Yesterday, Mr. Guckert/Gannon resigned from Talon and once again, the White House found itself accused of using sympathetic pseudo-journalists for its propaganda efforts.
Over the past month, there have been disclosures of three separate instances in which government agencies have given lucrative contracts to conservative, pro-Bush commentators to provide consulting services and write positive articles on the administration's pet policies, including education changes.
Mr. Bush has vowed that the practice would end, although he insisted he didn't know about any of the payments.
There are no indications that Mr. Gannon was being paid by the White House, but his kid-glove treatment and his unusual journalistic credentials have raised eyebrows.
Mr. Gannon said yesterday on CNN that he used the pseudonym because it was easier to pronounce and that he was a journalist for a legitimate website. He said he had resigned from Talon News because he had been threatened and received hate mail from unidentified enemies.
As for the links to sexually explicit websites, he said he had registered the domain names for a client but they had never been used.
For the past two years, he has attended the daily press briefing at the White House, usually intervening with easy questions like the following, asked of Bush spokesman Scott McClellan on May 10, when the Iraq prison-abuse scandal was raging.
“In your denunciations of the Abu Ghraib photos, you've used words like sickening, disgusting and reprehensible. Will you have any adjectives left to adequately describe the pictures from Saddam's rape rooms and torture chambers? And will Americans ever see those images?”
A grateful Mr. McClellan responded, “I'm glad you brought that up, Jeff, because the President talks about that often.”
Louise Slaughter, a Democratic congresswoman from New York, accused Mr.
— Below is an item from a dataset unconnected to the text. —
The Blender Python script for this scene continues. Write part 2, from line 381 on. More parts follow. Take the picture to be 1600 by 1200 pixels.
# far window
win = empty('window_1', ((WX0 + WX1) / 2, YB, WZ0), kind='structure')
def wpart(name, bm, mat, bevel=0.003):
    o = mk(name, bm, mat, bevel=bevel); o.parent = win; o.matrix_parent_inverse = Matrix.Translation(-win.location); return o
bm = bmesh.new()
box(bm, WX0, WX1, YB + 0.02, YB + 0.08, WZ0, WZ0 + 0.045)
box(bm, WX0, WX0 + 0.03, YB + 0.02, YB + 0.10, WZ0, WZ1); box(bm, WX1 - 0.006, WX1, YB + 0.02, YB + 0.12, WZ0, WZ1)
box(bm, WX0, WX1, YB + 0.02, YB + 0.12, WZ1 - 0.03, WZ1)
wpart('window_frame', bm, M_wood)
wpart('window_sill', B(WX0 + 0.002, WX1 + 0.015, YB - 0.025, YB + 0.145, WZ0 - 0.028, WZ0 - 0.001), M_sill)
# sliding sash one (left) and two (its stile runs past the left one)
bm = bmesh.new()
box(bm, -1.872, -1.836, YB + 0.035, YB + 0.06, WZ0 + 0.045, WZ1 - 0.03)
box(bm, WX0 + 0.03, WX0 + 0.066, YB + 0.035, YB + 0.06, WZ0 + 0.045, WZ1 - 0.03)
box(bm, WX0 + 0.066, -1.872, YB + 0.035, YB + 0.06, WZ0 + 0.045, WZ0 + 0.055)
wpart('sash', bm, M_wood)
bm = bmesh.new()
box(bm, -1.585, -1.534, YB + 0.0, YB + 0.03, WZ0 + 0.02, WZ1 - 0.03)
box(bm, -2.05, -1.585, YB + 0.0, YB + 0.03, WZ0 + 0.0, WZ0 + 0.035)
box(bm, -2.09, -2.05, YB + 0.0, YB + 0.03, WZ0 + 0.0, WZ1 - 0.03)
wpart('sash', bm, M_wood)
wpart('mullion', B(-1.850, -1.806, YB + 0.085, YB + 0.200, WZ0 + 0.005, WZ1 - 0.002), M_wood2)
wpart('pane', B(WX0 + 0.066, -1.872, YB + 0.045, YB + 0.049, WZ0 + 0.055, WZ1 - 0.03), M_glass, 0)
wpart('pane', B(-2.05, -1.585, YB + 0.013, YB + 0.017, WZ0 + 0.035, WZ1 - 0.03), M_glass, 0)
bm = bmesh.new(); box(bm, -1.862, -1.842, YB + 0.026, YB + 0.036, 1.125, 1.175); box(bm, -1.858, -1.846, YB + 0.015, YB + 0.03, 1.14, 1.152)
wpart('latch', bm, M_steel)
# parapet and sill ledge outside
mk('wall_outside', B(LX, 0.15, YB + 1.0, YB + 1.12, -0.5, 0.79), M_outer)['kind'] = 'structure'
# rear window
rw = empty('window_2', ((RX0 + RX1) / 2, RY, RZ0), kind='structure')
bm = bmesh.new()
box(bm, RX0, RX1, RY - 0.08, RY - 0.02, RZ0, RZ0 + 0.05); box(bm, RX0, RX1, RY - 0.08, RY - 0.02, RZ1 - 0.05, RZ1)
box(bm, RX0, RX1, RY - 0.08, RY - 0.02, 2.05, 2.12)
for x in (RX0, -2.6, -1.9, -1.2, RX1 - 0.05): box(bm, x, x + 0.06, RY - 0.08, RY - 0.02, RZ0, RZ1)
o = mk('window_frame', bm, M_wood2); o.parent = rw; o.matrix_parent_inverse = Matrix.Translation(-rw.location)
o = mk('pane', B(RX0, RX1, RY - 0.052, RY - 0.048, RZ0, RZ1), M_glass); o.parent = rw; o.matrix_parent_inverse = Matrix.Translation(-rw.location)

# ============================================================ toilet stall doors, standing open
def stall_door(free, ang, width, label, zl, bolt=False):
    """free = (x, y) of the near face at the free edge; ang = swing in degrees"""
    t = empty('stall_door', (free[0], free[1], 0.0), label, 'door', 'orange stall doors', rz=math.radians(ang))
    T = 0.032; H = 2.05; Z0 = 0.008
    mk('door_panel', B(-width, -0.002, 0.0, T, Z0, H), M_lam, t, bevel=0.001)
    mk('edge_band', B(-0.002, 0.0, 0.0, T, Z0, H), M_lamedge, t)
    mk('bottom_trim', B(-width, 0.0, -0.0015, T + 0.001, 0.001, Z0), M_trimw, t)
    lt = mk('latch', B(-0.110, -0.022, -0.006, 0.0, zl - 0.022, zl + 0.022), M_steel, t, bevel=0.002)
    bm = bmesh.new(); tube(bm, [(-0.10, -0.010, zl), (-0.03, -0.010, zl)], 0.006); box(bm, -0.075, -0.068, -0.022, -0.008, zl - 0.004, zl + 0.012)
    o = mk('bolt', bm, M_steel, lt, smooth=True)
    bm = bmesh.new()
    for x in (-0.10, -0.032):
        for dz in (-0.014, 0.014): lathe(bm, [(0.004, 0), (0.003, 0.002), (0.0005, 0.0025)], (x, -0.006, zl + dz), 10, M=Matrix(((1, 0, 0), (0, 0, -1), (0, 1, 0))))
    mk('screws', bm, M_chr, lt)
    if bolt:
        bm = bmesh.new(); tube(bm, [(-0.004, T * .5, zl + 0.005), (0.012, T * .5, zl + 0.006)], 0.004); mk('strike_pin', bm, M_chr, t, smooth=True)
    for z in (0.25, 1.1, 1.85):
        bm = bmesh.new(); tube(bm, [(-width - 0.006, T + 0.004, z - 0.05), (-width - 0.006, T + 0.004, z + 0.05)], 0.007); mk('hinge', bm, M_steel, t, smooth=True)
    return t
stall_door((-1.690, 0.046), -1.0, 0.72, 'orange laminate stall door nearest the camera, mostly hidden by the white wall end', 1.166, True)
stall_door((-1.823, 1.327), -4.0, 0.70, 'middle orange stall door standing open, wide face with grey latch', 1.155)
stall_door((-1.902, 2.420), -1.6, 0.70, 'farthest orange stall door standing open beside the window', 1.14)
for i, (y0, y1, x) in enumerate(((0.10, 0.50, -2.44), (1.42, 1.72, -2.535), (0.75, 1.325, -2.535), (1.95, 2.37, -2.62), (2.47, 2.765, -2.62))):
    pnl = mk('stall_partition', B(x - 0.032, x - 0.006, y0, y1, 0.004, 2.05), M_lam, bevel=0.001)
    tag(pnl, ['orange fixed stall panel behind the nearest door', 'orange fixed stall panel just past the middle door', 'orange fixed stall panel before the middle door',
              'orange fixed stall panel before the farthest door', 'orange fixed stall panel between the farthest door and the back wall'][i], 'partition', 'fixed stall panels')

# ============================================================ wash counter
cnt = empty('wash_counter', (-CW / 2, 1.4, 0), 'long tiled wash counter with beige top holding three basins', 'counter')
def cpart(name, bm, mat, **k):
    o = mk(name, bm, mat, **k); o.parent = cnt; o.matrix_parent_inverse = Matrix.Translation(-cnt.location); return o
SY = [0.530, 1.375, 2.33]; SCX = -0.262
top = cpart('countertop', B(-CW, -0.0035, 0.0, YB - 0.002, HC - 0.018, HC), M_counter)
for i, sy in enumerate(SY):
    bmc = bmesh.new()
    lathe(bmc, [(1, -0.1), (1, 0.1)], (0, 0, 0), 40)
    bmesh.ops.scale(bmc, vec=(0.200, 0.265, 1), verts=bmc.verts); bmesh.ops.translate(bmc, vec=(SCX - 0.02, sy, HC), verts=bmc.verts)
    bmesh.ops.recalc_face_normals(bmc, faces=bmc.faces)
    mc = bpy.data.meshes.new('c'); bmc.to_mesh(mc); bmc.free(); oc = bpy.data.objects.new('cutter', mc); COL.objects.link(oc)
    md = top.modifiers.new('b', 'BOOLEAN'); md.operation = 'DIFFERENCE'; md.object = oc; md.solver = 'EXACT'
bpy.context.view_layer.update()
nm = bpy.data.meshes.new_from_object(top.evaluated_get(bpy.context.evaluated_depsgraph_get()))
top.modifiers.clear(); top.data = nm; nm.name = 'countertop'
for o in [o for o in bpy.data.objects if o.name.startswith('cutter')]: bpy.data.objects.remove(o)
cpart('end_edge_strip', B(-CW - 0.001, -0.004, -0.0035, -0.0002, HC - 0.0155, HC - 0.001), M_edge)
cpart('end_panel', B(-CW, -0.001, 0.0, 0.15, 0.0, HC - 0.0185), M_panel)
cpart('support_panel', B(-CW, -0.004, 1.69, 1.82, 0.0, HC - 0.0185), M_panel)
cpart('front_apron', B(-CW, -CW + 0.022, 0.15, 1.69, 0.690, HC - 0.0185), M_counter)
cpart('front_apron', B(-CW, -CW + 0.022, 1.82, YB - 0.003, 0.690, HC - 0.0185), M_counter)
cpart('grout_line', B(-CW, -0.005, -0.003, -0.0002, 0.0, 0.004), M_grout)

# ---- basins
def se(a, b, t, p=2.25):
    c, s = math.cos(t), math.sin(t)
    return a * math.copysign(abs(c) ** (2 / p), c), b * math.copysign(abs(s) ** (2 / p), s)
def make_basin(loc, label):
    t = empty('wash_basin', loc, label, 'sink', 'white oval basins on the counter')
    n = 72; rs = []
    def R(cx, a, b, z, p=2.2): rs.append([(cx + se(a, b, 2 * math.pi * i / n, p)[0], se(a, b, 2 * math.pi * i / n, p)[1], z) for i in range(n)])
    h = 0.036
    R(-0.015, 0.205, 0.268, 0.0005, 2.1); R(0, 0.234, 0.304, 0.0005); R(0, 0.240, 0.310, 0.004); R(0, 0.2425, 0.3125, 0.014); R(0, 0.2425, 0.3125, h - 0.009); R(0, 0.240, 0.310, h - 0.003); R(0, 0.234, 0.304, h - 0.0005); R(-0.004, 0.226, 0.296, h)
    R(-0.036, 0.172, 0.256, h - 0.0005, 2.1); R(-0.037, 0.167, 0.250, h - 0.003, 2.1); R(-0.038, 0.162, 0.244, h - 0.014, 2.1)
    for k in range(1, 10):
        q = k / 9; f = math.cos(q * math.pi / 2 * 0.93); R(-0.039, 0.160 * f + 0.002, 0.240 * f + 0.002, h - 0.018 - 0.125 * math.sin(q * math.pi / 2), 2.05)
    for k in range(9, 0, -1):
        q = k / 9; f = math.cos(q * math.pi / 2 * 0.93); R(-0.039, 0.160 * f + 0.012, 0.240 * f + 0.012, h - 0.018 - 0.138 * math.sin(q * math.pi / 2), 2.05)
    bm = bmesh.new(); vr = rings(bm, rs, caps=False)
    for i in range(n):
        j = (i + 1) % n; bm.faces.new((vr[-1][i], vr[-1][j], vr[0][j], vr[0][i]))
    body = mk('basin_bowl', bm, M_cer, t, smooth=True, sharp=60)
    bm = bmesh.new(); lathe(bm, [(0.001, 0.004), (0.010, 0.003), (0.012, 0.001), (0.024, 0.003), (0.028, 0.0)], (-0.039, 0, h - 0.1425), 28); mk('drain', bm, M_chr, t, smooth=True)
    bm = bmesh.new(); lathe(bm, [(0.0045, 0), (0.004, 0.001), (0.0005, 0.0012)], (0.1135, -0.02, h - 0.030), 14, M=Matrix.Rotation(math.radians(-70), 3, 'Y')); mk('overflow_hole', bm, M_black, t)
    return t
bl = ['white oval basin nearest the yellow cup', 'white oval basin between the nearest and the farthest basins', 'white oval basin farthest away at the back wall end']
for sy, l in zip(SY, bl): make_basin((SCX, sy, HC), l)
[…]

Gannon yesterday of being a “Republican political operative” and “a tool of propaganda” who used a false name and had phony university and journalistic credentials.
In an open letter to Mr. Bush, Ms. Slaughter said the public has “the right to expect that journalists who question their President every day are experienced, independent and perhaps, most importantly, unbiased in their approach.”
Mr. McClellan denied suggestions that Mr. Gannon was planted at last month's news conference, insisting that Mr. Bush “doesn't know who he is,” and simply picked him at random to ask a question.
Mr. McClellan said it was not his role to “get into picking or choosing who gets press credentials.”